Saturday, June 16, 2007

More Beautiful Bugs

This is Lac, both extract and Sticklac. The top row is the extract and the bottom row is the Sticklac. Remember the picture in a previous post of the ugly stuff in the grinder? This is what it produces.The picture to the right is a close up of the Sticklac. The three skeins on the far right have been modified with iron. Again, it is a challenge to get the colors I see onto the computer. Everything has a red base to it. The colors just glow. The light and medium DOS are pretty close so again, I would spread the dye percentages a bit further apart. Dyeing is a lot like cooking. When trying something new I pretty much follow the recipe, the next time I try it though, I start tinkering or improving. After straining the Sticklac, I saved all the residue and have steeped it again with more citric acid. I have some natural colored wool boucle yarn I am going to try the re-used Sticklac again to see if I can coax more color out.
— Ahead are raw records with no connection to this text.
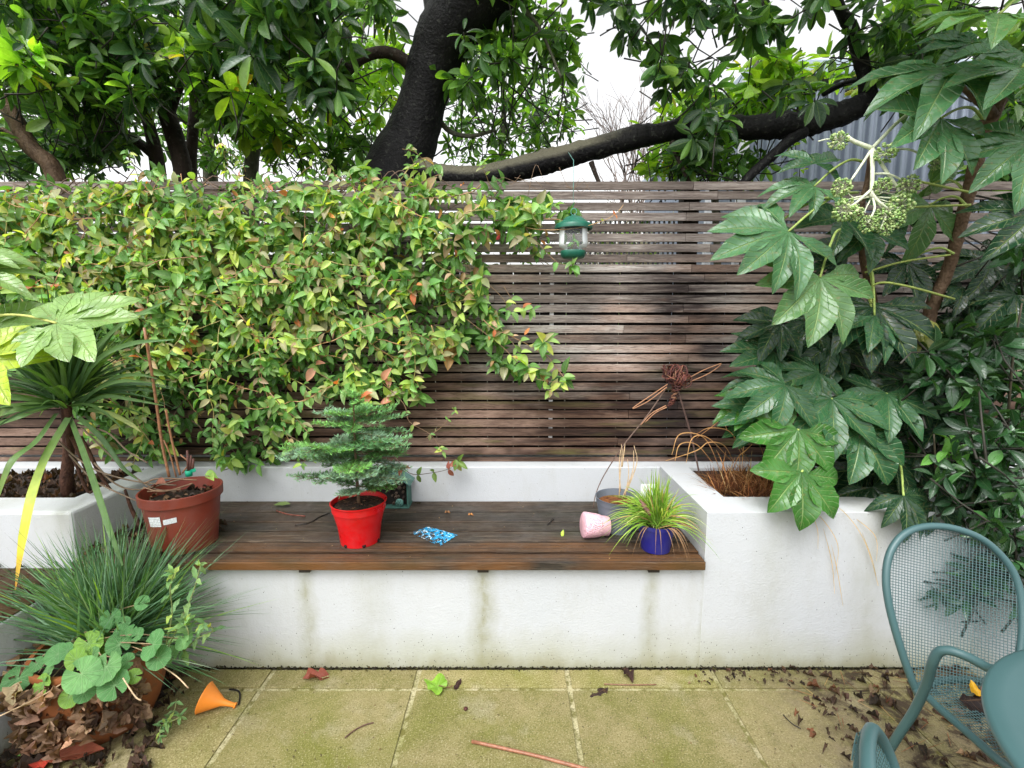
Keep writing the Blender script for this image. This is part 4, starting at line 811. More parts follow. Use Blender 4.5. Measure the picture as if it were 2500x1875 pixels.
# cordyline
cb = atz(165, 1185, .63); cb[1] = 2.05; cb = aty(165, 1180, 2.05); cc = aty(163, 985, 2.0)
t = thing('cordyline', 'spiky strap leaved cordyline on a stubby brown trunk in the left planter', 'plant', (cb[0], cb[1], .63))
b = B(); tube(b, [(cb[0], cb[1], .60), (cb[0], cb[1], .72), (cc[0]*.5+cb[0]*.5, 2.03, .85), cc+np.array((0, 0, .04))], [.026, .023, .021, .018], 12, rough=.1)
for q in (((165, 1062), (172, 1105), (185, 1130), (215, 1200), (235, 1190)), ((175, 1065), (195, 1110), (210, 1150)), ((195, 1068), (215, 1100), (245, 1160), (270, 1195)), ((345, 1290), (320, 1240), (305, 1195))):
    tube(b, smooth_path([aty(*p, 1.96) for p in q], 4), [.010, .005], 6)
b.build('trunk', BARK_RED, t)
b = B(); CG, CG2, CY = (.040, .095, .028), (.085, .17, .045), (.42, .42, .05)
n = 280; az = rng.uniform(-np.pi, np.pi, n); el = np.radians(np.clip(rng.normal(58, 25, n), 5, 89))
d = np.stack([np.sin(az)*np.cos(el)*1.05, -np.cos(az)*np.cos(el)*.7, np.sin(el)], -1)
blades(b, cc+rng.normal(size=(n, 3))*.012+d*.02, d, rng.uniform(.28, .54, n), rng.uniform(.015, .022, n), np.where(el < .8, .35, .08), pick([(3, *CG), (2, *CG2), (1, .03, .075, .02)], n), 9, tipw=.0)
def cleaf(pts, wd, c, n_=7): strip(b, [aty(*p) for p in pts], [q*.0017 for q in wd], np.array(c), n=n_)
cleaf([(170, 1020, 1.98), (120, 1110, 1.85), (85, 1200, 1.72), (60, 1310, 1.64), (38, 1440, 1.6)], (18, 26, 25, 20, 3), [CG2, (.14, .24, .05), (.34, .42, .08), (.62, .60, .06), (.55, .25, .05)])
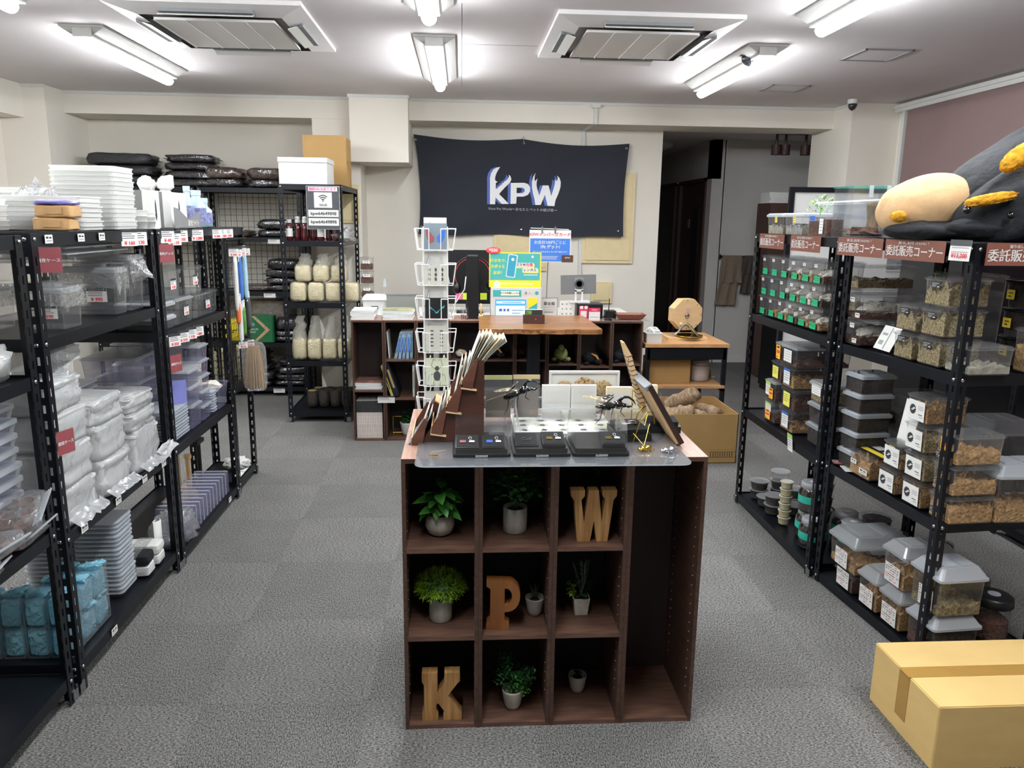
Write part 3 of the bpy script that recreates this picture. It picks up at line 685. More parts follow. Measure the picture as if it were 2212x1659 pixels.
# ---- far unit, lower shelf
N = 'case on the lower far shelf'
case('wide clear case under two white info sheets, topmost in the far stack', 1.74, 3.66, .876, .28, .24, .10, clear_s, frost_l, 'flat', soilb, .2, [('orange', .05, .07, -.085, .05), ('sheet', .09, .06, .03, .05)])
case('clear case with yellow note on its end, second from the top of the far stack', 1.72, 3.76, .770, .24, .11, .105, clear_s, clear_s, 'flat', soilb, .5, [('note', .07, .06, 0, .05)])
case('clear case with blue-headed note, sandy fill, beside the yellow-note case', 1.72, 3.62, .770, .24, .13, .105, clear_s, clear_s, 'flat', shav, .4, [('bluenote', .07, .075, 0, .055)])
case('clear case with red-edged card and orange price, third level at the far end', 1.71, 3.79, .665, .24, .12, .104, clear_s, frost_l, 'flat', soilb, .4, [('greennote', .06, .07, -.02, .06), ('orange', .05, .055, .02, .04)])
case('clear case with square yellow note, third level of the far stack', 1.72, 3.60, .665, .24, .15, .104, clear_s, clear_s, 'flat', soilb, .45, [('note', .075, .07, .0, .05)])
case('clear case with orange price, bottom of the far stack', 1.71, 3.79, .556, .24, .15, .108, clear_s, clear_s, 'flat', soilb, .2, [('greennote', .07, .045, 0, .075), ('orange', .06, .05, .0, .035)])
case('clear case with blue-headed note at the bottom of the far stack', 1.73, 3.60, .556, .26, .15, .108, clear_s, clear_s, 'flat', shav, .25, [('bluenote', .075, .075, 0, .055)])
for k, zz in enumerate((.556, .655, .755)):
    case('pale-lidded soil tub next to the rack joint, %s of three' % ('lowest', 'middle', 'topmost')[k], 1.76, 3.36, zz, .26, .14, .095, clear_s, frost_l, 'grey', [soil, soil, shav2][k], .7, [('sheet', .09, .05, 0, .06)] if k == 2 else (), 'pale-lidded tubs at the rack joint', seed=k)
t = thing('info_card', 'white card with green head hanging off the lower far shelf', 'card', FXm(1.5545, 3.42, .545, -6)); link('label_card', card('greennote', .055, .085), t)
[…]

Just another side path.
Here on the left is a close up of Lac extract. The colors are more purple but definitely different than the Cochineal purples I was getting. The iron modifies the purple to dull bluer purples.
Today I hope to get a double burner to add to my dye kitchen to get through the dyes a bit faster. I have a long way to go and it is already the middle of June!
More pictures of the next dyepot results tomorrow. -Renee


Anonymous said...

Wow, Renee, those skeins are beautiful! Do you have any plans for testing the various dyes for lightfastness? Heidi

Renee said...

Good question Heidi. One of the reasons why I like Earthues natural dye extracts is because they have already been tested for light and washfastness. Most of the Earthues dyes, with a very few exceptions, are lightfast. Two exceptions that I know of are the Quebracho dyes and Logwood Purple. They become more lightfast when overdyed or used with other lightfast dyes.